**Exercise directions**
From the first line of the data through the line containing "at_world(fol.build('foliage', M_LEAF), sh)", return each line exactly.

*-*-*

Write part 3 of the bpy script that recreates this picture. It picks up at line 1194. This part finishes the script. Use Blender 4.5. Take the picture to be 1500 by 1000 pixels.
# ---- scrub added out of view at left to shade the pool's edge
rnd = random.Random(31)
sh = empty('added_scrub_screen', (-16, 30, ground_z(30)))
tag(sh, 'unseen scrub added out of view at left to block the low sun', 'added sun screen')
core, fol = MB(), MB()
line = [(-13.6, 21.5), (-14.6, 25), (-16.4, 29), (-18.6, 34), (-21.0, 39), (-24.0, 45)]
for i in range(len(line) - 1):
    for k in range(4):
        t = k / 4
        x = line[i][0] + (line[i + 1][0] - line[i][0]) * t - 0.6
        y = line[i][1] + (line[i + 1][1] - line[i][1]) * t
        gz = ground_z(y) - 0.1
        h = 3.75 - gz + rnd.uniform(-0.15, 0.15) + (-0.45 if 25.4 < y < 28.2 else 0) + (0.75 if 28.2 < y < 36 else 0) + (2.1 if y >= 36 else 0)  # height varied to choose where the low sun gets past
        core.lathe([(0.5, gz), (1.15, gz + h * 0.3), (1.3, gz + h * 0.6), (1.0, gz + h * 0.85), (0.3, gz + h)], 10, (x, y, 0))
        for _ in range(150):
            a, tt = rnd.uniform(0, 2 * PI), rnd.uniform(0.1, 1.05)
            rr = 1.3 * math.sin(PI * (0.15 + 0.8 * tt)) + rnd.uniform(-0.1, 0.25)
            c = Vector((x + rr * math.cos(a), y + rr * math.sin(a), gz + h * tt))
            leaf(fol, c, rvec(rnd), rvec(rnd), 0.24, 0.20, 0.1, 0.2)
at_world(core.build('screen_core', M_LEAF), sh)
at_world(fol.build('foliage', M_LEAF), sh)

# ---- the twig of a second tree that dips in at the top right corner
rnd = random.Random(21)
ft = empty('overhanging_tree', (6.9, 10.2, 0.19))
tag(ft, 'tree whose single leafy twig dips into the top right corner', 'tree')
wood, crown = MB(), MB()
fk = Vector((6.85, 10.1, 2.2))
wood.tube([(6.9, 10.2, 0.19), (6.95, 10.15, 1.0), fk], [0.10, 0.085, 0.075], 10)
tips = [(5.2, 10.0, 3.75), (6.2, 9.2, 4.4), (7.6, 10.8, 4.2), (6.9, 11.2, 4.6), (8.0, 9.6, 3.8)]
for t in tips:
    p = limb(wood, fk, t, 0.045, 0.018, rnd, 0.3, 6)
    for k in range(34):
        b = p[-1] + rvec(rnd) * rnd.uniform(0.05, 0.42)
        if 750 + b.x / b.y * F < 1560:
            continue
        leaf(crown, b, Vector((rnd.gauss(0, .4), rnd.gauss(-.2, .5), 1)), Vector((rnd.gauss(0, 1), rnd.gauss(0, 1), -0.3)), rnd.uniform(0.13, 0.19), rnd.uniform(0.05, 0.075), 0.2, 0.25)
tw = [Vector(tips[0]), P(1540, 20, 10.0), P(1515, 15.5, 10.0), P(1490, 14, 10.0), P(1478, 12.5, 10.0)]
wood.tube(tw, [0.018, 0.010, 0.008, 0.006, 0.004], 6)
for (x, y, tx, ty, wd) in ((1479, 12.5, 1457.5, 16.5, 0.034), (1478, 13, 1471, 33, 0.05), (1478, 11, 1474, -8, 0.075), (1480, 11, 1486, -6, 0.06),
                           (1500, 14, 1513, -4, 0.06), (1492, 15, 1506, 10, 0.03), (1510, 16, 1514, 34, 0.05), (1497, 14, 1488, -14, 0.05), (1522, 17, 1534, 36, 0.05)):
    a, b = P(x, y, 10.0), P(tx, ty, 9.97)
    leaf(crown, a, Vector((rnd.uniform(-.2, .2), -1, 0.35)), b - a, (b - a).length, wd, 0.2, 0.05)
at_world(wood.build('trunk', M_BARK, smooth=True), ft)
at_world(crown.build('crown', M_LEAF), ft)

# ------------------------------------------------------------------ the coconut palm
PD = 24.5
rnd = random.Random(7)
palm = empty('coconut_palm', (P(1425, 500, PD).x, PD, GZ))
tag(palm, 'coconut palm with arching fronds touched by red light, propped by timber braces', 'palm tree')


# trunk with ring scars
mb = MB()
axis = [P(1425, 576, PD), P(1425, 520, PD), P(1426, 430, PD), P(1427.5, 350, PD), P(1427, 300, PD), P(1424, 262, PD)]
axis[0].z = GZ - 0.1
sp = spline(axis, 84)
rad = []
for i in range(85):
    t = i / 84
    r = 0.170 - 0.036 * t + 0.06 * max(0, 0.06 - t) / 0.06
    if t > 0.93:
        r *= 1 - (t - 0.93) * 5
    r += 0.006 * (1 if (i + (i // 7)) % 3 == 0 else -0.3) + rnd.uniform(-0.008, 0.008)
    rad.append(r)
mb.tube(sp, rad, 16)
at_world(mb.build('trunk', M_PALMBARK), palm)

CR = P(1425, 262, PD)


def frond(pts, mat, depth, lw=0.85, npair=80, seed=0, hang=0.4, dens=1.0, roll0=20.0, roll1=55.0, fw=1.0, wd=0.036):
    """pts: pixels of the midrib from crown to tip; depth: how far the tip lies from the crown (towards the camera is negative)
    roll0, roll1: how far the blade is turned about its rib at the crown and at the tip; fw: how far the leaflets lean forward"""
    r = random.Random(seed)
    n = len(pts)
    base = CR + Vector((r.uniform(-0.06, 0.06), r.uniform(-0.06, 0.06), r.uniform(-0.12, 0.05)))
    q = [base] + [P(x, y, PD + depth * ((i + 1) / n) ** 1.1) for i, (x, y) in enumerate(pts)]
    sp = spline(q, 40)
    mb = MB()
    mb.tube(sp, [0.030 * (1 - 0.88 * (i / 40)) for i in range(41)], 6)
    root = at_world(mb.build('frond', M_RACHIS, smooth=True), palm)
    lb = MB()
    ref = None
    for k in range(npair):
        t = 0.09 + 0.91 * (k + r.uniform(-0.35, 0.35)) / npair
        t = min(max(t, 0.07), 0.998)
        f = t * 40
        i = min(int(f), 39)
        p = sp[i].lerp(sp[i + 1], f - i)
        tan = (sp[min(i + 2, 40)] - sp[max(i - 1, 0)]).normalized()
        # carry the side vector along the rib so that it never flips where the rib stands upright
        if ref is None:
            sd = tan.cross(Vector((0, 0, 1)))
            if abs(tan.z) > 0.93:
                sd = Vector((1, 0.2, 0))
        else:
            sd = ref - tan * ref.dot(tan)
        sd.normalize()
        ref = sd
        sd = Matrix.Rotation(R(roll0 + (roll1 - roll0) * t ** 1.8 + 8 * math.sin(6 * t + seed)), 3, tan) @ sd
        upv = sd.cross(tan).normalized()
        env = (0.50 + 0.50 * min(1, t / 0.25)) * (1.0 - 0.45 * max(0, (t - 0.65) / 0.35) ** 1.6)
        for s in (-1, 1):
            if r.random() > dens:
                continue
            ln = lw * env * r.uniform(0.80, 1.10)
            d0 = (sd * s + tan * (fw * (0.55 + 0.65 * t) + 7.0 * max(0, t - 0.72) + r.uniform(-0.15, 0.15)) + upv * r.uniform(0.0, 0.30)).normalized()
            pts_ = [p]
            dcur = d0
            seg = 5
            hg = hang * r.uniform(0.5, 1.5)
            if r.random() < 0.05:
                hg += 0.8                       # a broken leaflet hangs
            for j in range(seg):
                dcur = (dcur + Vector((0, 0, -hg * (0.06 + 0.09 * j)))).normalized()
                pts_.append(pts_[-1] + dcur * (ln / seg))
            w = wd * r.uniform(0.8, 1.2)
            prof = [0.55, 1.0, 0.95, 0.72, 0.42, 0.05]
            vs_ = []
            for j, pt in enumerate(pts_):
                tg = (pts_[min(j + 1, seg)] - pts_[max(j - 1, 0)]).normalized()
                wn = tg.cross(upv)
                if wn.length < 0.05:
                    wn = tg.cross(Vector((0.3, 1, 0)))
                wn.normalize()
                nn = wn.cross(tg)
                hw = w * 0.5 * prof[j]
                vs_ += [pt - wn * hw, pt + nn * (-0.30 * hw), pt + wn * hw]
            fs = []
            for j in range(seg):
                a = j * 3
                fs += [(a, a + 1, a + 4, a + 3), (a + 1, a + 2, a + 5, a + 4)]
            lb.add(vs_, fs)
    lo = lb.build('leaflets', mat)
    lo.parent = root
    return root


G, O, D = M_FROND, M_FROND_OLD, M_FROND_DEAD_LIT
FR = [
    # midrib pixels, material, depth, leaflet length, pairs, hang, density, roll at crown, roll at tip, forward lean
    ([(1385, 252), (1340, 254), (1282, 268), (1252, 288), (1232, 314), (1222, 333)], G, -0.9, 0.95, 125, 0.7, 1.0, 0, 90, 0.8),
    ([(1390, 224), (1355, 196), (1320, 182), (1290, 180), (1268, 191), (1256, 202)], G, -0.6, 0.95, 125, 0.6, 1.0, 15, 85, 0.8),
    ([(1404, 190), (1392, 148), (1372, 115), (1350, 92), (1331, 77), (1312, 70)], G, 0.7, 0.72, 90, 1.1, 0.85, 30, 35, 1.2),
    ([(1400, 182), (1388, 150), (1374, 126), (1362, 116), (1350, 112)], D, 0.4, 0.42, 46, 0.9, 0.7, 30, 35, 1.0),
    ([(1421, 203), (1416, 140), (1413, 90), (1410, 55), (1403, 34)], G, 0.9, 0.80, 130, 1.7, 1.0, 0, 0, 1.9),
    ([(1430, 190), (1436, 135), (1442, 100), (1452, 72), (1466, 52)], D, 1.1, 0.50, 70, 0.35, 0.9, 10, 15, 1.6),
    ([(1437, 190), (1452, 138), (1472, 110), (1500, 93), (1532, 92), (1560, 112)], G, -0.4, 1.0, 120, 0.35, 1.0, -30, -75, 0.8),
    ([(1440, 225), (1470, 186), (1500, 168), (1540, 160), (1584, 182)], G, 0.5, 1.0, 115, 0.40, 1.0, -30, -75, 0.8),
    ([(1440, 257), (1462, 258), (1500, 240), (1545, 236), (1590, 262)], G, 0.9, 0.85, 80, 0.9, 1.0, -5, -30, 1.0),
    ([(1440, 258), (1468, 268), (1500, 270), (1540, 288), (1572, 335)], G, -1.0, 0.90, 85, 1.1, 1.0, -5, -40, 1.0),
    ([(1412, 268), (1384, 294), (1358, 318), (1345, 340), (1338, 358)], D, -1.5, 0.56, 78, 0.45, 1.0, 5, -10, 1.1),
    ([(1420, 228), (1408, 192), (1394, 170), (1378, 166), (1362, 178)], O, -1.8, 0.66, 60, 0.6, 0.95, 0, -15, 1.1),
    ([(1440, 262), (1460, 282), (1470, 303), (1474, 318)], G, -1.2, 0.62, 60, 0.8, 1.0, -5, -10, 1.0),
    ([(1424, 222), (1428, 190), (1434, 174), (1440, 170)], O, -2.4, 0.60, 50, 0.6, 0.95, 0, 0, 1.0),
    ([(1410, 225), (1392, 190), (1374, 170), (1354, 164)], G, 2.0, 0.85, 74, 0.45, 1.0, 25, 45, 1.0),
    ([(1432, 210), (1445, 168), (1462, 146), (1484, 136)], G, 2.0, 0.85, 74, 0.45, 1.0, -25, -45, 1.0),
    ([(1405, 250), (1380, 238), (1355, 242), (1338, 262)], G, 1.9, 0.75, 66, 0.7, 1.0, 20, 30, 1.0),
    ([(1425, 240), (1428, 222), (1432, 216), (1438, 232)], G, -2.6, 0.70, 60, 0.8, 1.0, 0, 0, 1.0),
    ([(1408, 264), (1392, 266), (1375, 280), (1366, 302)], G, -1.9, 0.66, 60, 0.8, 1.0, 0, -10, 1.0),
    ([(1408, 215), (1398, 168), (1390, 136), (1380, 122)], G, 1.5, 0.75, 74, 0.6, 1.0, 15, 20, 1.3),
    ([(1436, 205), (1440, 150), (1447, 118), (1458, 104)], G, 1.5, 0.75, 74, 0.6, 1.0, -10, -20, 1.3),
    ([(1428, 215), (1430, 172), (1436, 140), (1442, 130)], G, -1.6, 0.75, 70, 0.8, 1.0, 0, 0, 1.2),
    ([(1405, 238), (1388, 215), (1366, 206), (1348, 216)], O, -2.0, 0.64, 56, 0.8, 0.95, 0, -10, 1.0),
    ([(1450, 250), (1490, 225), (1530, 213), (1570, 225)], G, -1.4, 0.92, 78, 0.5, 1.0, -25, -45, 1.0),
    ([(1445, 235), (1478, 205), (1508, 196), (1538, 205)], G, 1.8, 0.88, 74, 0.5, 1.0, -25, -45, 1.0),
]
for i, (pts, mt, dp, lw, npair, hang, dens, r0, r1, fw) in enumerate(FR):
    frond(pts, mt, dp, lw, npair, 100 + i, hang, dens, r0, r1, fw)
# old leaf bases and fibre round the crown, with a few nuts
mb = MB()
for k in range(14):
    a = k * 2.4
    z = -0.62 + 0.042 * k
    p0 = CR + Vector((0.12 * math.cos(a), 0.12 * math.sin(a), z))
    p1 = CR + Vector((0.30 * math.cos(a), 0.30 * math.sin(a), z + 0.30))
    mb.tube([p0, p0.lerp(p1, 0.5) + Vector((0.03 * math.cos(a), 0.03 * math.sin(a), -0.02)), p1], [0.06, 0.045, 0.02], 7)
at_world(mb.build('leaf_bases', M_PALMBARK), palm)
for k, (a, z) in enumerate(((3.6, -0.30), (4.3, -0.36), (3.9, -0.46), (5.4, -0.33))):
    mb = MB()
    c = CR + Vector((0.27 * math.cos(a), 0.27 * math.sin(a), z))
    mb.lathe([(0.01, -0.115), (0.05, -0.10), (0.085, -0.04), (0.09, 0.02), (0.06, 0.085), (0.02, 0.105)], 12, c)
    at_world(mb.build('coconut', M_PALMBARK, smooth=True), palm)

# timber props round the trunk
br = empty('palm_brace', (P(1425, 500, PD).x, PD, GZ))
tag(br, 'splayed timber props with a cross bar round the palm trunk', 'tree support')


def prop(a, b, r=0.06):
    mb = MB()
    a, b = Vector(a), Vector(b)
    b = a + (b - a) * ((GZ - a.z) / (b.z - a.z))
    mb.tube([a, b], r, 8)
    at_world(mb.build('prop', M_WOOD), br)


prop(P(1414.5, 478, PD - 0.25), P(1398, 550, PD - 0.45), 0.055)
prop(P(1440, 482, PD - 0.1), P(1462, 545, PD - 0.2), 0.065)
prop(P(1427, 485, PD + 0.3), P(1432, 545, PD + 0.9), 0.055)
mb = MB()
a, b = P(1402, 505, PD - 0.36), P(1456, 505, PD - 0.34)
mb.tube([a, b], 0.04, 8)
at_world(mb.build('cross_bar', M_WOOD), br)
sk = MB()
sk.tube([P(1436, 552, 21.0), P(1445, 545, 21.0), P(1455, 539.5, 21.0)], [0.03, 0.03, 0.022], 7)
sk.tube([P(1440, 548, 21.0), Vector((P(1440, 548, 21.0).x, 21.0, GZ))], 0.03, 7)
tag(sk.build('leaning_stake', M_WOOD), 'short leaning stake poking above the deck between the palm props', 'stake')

*-*-*

**Complete response**
Write part 3 of the bpy script that recreates this picture. It picks up at line 1194. This part finishes the script. Use Blender 4.5. Take the picture to be 1500 by 1000 pixels.
# ---- scrub added out of view at left to shade the pool's edge
rnd = random.Random(31)
sh = empty('added_scrub_screen', (-16, 30, ground_z(30)))
tag(sh, 'unseen scrub added out of view at left to block the low sun', 'added sun screen')
core, fol = MB(), MB()
line = [(-13.6, 21.5), (-14.6, 25), (-16.4, 29), (-18.6, 34), (-21.0, 39), (-24.0, 45)]
for i in range(len(line) - 1):
    for k in range(4):
        t = k / 4
        x = line[i][0] + (line[i + 1][0] - line[i][0]) * t - 0.6
        y = line[i][1] + (line[i + 1][1] - line[i][1]) * t
        gz = ground_z(y) - 0.1
        h = 3.75 - gz + rnd.uniform(-0.15, 0.15) + (-0.45 if 25.4 < y < 28.2 else 0) + (0.75 if 28.2 < y < 36 else 0) + (2.1 if y >= 36 else 0)  # height varied to choose where the low sun gets past
        core.lathe([(0.5, gz), (1.15, gz + h * 0.3), (1.3, gz + h * 0.6), (1.0, gz + h * 0.85), (0.3, gz + h)], 10, (x, y, 0))
        for _ in range(150):
            a, tt = rnd.uniform(0, 2 * PI), rnd.uniform(0.1, 1.05)
            rr = 1.3 * math.sin(PI * (0.15 + 0.8 * tt)) + rnd.uniform(-0.1, 0.25)
            c = Vector((x + rr * math.cos(a), y + rr * math.sin(a), gz + h * tt))
            leaf(fol, c, rvec(rnd), rvec(rnd), 0.24, 0.20, 0.1, 0.2)
at_world(core.build('screen_core', M_LEAF), sh)
at_world(fol.build('foliage', M_LEAF), sh)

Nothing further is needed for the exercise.